I’ve been trying to wrap my head around an issue that I’ve been having generating displacement maps in Zbrush 2018. I firstly created and UVd a sphere and subdivided 4 times and then did some sculpting on it. When I generate the displacement map with a mid point of 0.5 the areas where I haven’t sculpted have a grey value of 47% rather than 50%. Can anyone offer any insight into why this is the case? I would like to try and understand it a little more.
Hi @hug03018446!
Please upgrade to the most recent version of Zbrush. This is free for registered users, and we can’t troubleshoot effectively if we have to factor in potential issues with obsolete versions. Plus, you’re missing out on new features and fixes.
Displacement maps in Zbrush are generated for a mesh at a lower level of subdivision, based on the difference between it and a target mesh at a higher level of resolution. My guess is that the difference between the points of the base mesh and the target mesh account for some minimal displacement even in the absence of any sculpting.
Thanks for your reply. I’ll update to the latest version version to see if that elevates the issue I’m having.
The sphere I had made for this test was made in maya and given 4 levels of subdivision. Switching between the low res and high res in zbrush Ididn’t notice a change in silhouette which makes me think it can’t a difference in point position between the high and low, at least not enough to count for the difference.
Thanks.
Managed to solve this but creating a morph target prior to sculpting.
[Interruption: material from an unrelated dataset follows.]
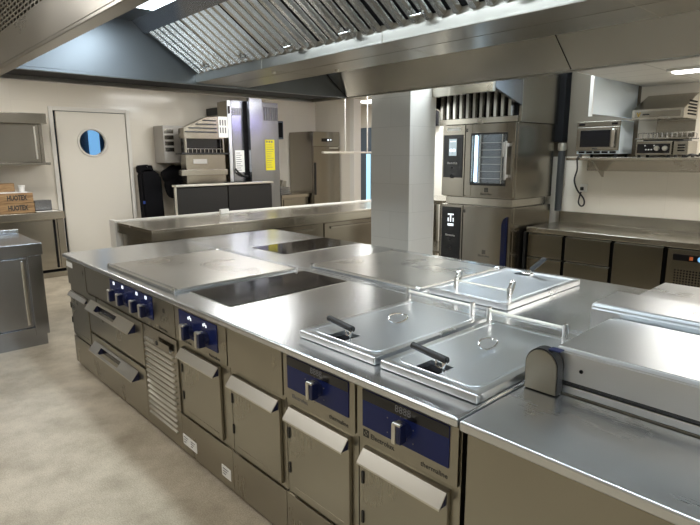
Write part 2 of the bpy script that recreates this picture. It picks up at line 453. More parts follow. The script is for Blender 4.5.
# centre trough
tr = MB(); tr.box(HIN-.02, HX1, .985, 1.0, 2.205, 2.285, .004); tr.box(HIN-.02, HX1, 1.455, 1.47, 2.205, 2.285, .004)
tr.box(HIN-.02, HX1, .985, 1.47, 2.195, 2.21, .004)
tr.box(HIN-.02, HX1, 1.205, 1.213, 2.1935, 2.197)
for xx in (1.30, 2.42, 3.6): tr.box(xx, xx+.006, .983, 1.472, 2.1935, 2.286)
tr.build('grease_trough', 'hood_steel', hd)
dp = MB()
for xx, yy in ((1.28, 1.10), (1.62, 1.38)): dp.cyl((xx, yy, 2.18), (xx, yy, 2.197), .014, n=12)
dp.build('drain_plug', 'bright_handle_steel', hd)
# filter frame bars
fb = MB(); fb.prism([(.50, 2.585), (.56, 2.585), (.62, 2.53), (.59, 2.505)], 'x', HIN+.005, HX1)
fb.build('filter_rail', 'cool_steel', hd)
# baffle filters: each cassette a part
F0, F1 = Vector((0, .985, 2.272)), Vector((0, .595, 2.535))
fn = (F1-F0).normalized(); fo = Vector((0, -fn.z, fn.y)); 
if fo.z > 0: fo = -fo
x = HIN+.03; k = 0
while x < 6.2:
    w = .50; mb = MB(); n = 6; st = w/n
    # dark backing then half-round baffles
    A = F0 - fo*.03; C = F1 - fo*.03
    for i in range(n):
        xa = x + i*st + .004; xb = x+(i+1)*st-.028
        prof = [(xa, 0.), (xa+.012, .022), (xb-.012, .022), (xb, 0.)]
        b = bmesh.new(); v0 = []; v1 = []
        for (px, h) in prof:
            p = F0 + fo*(h-.004); q = F1 + fo*(h-.004)
            v0.append(b.verts.new((px, p.y, p.z))); v1.append(b.verts.new((px, q.y, q.z)))
        for j in range(3): b.faces.new((v0[j], v0[j+1], v1[j+1], v1[j]))
        b.faces.new(v0[::-1]); b.faces.new(v1)
        bmesh.ops.recalc_face_normals(b, faces=b.faces)
        mb._merge(b)
    mb.build('baffle_filter', 'filter_steel', hd, smooth=False)
    gh = MB(); xc = x+w*.5
    p = F0 + fn*.05 + fo*.03
    gh.box(xc-.035, xc+.035, p.y-.012, p.y+.012, p.z-.006, p.z+.006, .004)
    gh.build('filter_grip', 'chrome', hd)
    x += w+.012
bk = MB(); 
for s0, s1 in ((.985, .595),):
    p0 = F0 - fo*.012; p1 = F1 - fo*.012; p2 = F1 - fo*.03; p3 = F0 - fo*.03
    bk.prism([(p0.y, p0.z), (p1.y, p1.z), (p2.y, p2.z), (p3.y, p3.z)], 'x', HIN+.01, HX1)
bk.build('filter_backing', 'hood_void', hd, smooth=False)
# rear filter bank, plain ribbed plate
rb = MB(); x = HIN+.03
rb.prism([(1.47, 2.272), (1.86, 2.535), (1.85, 2.55), (1.46, 2.287)], 'x', HIN+.01, HX1)
rb.build('rear_filter', 'filter_steel', hd, smooth=False)
# lamps inside the hood
for i, x0 in enumerate((.83, 2.15, 3.47, 4.79)):
    t = hd
    lm = B(x0, x0+1.18, .32, .47, 2.566, 2.584).build('lamp', 'lamp_diffuser_cool', hd)
    area('hood_lamp_front', (x0+.59, .395, 2.56), 1.18, .15, 13, COOL)

# ------------------------------------------------------------------ cooking range: worktops
FX1 = 3.69; TZ = .90
wt = thing('range_worktop', 'long stainless worktop of the front half of the cooking range', 'worktop', (1.85, .45, .86))
B(0, FX1, -.022, .945, .868, TZ, .010, 3).build('top_sheet', 'worktop_steel', wt)
B(.005, FX1, .935, .951, TZ-.005, TZ+.004, .002).build('edge_rail', 'worktop_steel', wt)
wr = thing('range_worktop', 'stainless worktop of the rear half of the range, next to the column', 'worktop', (1.85, 1.45, .86))
B(0, FX1, .957, 1.95, .868, TZ, .010, 3).build('top_sheet', 'worktop_steel', wr)
B(.005, FX1, .962, .978, TZ-.005, TZ+.004, .002).build('edge_rail', 'worktop_steel', wr)
rb = thing('range_cabinet', 'stainless base cabinet under the rear half of the range', 'cabinet', (1.85, 1.45, 0))
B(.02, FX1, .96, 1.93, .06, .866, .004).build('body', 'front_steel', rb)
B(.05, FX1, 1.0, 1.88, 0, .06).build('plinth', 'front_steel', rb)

def emblem(mb, x, y, z, s):       # small framed square mark
    t = s*.14
    mb.box(x-s/2, x+s/2, y-.0012, y, z+s/2-t, z+s/2); mb.box(x-s/2, x+s/2, y-.0012, y, z-s/2, z-s/2+t)
    mb.box(x-s/2, x-s/2+t, y-.0012, y, z-s/2, z+s/2); mb.box(x+s/2-t, x+s/2, y-.0012, y, z-s/2, z+s/2)
    for a in (PI/4, -PI/4):
        mb.box(x-s*.5, x+s*.5, y-.0012, y, z-t*.45, z+t*.45, rot=Matrix.Rotation(a, 3, 'Y'))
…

Then switching this on just before generating the displacement map.
Just subdividing a mesh will alter its form slightly, at all levels of subdivision, which is why you have to store a Morph Target if generating a map for a piece of geometry that must match a piece of geometry in an external application exactly.
My own tests into your issue showed that a simple sphere with no sculpting will still generate a minimal amount of displacement in the way you describe.